Since its first concert in 1842, the New York Philharmonic has been a precedent-setting, forward-thinking group of entrepreneurs that sought to offer symphonic masterworks — a novelty in New York at that time. What follows is a selection of “firsts” that has propelled this orchestra from its early beginnings to the forefront of the music world over its 175 years.

1843: First Orchestra to Allow Unaccompanied Women to Attend

In 1843 the musician’s created a special class of membership for concert goers that allowed anyone who subscribed to attend the rehearsals which occurred during the day. The unintended result of this new system was that women could attend without being accompanied by a man, which New York society did not permit for the evening concerts. Subscriptions boomed and the rehearsal became what would be known as the matinee attended principally by women. As this 1867 New York Times article explains, it took quite a few years for other New York managers to catch on, but once they did the matinee became a popular, and enduring, attraction.

Mrs. Francis G. Shaw, first woman to attend a rehearsal, pictured here with her daughter, grand-daughter, and great-grandson. Circa 1900.

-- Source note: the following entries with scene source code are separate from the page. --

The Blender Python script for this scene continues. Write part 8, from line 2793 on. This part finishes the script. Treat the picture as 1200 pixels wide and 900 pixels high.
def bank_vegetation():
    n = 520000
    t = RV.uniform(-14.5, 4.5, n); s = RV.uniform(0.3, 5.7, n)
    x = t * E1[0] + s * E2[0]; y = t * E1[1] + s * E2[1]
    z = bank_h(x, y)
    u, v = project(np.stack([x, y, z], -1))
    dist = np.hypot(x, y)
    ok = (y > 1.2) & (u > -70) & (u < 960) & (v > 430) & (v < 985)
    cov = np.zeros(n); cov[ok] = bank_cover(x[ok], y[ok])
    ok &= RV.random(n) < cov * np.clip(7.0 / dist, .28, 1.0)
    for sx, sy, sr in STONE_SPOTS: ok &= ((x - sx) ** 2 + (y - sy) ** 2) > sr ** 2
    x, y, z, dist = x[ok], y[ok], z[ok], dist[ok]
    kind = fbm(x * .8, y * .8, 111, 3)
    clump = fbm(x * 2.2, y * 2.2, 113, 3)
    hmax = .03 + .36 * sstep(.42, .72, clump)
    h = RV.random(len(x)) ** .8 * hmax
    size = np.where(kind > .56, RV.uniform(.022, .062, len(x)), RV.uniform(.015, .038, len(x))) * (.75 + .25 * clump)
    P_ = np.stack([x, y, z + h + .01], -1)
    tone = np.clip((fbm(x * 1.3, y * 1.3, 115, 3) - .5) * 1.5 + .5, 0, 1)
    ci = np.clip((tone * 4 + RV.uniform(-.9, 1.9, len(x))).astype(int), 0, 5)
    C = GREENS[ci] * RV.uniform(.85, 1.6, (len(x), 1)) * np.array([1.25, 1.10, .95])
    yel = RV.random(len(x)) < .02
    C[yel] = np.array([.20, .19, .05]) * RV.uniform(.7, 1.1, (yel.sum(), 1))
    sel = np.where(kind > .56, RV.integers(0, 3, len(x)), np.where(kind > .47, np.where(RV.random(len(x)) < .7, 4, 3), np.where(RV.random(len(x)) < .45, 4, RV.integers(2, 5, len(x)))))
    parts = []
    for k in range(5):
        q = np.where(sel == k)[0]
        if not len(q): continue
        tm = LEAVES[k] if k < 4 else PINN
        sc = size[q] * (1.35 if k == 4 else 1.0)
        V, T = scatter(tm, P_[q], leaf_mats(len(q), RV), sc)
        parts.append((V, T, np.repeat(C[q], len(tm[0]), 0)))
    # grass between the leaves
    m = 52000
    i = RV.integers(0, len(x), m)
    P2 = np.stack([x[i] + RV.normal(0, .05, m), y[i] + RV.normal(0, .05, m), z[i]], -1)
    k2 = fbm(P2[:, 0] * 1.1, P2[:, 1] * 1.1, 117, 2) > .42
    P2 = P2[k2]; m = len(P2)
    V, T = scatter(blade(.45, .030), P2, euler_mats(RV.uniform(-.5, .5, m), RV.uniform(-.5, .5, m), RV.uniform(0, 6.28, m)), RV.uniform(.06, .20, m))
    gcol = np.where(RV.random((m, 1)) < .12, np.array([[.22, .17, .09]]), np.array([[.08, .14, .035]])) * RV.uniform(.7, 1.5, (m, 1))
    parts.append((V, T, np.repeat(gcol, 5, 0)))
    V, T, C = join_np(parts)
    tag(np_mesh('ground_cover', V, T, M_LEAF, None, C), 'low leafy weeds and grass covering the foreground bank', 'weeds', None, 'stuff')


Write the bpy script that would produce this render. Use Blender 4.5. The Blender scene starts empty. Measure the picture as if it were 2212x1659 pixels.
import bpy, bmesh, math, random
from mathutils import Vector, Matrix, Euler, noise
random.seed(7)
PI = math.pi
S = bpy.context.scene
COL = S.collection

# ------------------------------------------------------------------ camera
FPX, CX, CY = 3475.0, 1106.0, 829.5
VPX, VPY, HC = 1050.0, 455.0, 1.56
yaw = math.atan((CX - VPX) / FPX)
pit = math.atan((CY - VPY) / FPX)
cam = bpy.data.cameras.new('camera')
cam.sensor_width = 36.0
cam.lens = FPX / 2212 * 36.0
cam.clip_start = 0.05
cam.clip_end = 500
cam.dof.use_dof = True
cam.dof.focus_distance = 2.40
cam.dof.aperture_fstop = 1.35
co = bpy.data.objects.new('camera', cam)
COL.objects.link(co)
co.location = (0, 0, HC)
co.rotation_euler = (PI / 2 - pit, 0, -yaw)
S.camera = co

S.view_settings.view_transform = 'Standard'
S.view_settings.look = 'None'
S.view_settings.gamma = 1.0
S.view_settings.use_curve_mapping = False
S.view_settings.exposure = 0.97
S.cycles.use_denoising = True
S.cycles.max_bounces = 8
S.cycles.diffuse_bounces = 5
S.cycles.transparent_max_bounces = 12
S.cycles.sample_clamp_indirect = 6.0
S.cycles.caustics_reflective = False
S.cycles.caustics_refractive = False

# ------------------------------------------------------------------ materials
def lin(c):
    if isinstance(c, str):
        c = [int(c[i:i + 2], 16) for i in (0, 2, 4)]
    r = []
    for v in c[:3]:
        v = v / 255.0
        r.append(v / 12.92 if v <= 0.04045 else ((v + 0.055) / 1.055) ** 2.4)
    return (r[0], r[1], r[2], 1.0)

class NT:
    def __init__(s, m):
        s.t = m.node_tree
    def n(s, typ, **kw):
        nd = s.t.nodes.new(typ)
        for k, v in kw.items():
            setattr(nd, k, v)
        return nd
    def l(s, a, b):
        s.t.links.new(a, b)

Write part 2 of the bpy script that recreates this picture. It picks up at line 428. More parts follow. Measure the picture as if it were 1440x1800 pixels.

1846: First Beethoven 9 in the U.S. • First English translation

The first U.S. performance of Beethoven's 9th symphony took place at Castle Garden (now Castle Clinton, Battery Park) in May 1846. The Philharmonic had the Ode to Joy translated into English and printed the revised choral parts. A copy of the translated part was filed with the U.S. Congress (a form of copyright at the time). The Archives holds the printing plates for the parts.

1926: First Synchronized Movie Soundtrack

In 1926, the Philharmonic recorded the first soundtrack for a film, in this case the silent feature Don Juan, starring John Barrymore. This recording used the Vitaphone – a device that synchronized sounds on disc with motion pictures. Prior to the start of the movie, musical shorts were shown to “prove” the new technology. One of these was of the Philharmonic playing Wagner’s Overture to Tannhäuser. This was the first moving image of a symphony orchestra where the playing was also heard.

1963: First Television Broadcast of Complete Mahler Symphony

News of President Kennedy’s assassination reached the New York Philharmonic during an afternoon subscription concert led by George Szell on November 22, 1963. On November 24, Leonard Bernstein conducted Mahler’s Symphony No. 2, Resurrection, in a televised tribute to JFK (the first time the complete symphony was televised). Performing Mahler for an event of this nature was unprecedented at the time.

2008: First Orchestra to North Korea

The world watched as the New York Philharmonic traveled to Pyongyang, North Korea, in February 2008, bringing a delegation of 300 Philharmonic musicians, staff, and patrons, as well as journalists. During the 48-hour visit, small bridges were built between the peoples of two nations that have been alienated from each other. Agreements were made for real-time, uncensored reporting by the world’s media. There was cultural exchange — chamber-music collaborations, master classes, a gift of musical supplies. Joe Biden, then chairman of the U.S. Senate Committee on Foreign Relations, said: “The orchestra provided the North Korean people with a glimpse of the New World … [the] rendition of the ancient Korean folk song ‘Arirang,’ beloved by all Koreans, was especially poignant, reminding us of our shared humanity and demonstrating the power of music to transcend language barriers, national boundaries, and politics.”